*GIVEN INFORMATION*
=-=-=

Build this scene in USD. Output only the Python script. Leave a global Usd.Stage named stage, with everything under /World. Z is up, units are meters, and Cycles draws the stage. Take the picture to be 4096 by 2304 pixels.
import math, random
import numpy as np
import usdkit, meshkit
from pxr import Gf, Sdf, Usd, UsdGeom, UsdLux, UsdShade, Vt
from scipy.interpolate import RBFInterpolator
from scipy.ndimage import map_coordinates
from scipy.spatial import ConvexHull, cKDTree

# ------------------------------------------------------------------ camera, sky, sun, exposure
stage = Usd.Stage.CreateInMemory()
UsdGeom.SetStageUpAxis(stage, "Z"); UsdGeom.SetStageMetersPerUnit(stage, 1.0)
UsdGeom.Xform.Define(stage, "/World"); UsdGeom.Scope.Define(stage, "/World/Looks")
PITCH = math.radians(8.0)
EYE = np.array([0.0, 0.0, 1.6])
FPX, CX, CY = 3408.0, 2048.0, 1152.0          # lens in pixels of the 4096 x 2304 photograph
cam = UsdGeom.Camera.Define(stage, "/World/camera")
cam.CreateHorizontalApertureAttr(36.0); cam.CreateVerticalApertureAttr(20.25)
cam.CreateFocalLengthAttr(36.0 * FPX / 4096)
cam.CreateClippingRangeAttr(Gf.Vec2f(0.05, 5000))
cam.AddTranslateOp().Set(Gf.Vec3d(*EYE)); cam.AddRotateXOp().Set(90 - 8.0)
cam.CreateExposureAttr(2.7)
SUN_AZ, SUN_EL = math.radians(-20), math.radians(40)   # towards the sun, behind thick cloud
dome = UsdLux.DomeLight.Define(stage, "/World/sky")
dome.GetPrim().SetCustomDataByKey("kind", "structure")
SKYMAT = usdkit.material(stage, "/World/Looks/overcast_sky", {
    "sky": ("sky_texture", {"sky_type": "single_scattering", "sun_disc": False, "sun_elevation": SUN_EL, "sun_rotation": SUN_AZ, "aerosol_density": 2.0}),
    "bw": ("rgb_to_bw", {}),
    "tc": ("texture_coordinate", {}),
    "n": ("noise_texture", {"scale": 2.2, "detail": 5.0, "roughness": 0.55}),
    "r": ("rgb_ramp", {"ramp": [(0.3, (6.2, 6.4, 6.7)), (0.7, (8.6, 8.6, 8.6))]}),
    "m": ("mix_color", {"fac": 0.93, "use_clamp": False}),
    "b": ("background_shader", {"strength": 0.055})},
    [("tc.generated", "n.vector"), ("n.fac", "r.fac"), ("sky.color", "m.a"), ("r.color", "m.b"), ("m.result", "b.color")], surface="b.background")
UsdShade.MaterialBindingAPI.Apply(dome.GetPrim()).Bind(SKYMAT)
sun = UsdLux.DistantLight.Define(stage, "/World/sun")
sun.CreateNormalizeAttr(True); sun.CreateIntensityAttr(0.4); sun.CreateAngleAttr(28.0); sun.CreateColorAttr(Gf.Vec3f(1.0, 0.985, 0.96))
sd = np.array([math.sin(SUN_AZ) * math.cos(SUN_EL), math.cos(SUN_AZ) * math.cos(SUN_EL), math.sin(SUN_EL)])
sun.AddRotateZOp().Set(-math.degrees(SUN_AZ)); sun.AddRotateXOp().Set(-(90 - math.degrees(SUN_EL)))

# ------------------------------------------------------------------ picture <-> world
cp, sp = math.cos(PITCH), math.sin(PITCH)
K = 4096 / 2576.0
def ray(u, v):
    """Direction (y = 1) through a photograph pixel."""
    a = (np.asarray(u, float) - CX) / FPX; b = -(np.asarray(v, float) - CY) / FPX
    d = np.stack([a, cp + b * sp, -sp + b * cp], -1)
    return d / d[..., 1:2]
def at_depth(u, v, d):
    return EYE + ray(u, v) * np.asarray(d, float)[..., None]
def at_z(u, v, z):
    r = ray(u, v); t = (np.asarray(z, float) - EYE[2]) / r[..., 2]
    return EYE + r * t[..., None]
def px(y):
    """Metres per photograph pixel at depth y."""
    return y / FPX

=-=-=

*EXERCISE*
Identify every line holding the word "pixels" and copy it out.

*TASK SOLUTION*
Build this scene in USD. Output only the Python script. Leave a global Usd.Stage named stage, with everything under /World. Z is up, units are meters, and Cycles draws the stage. Take the picture to be 4096 by 2304 pixels.
FPX, CX, CY = 3408.0, 2048.0, 1152.0          # lens in pixels of the 4096 x 2304 photograph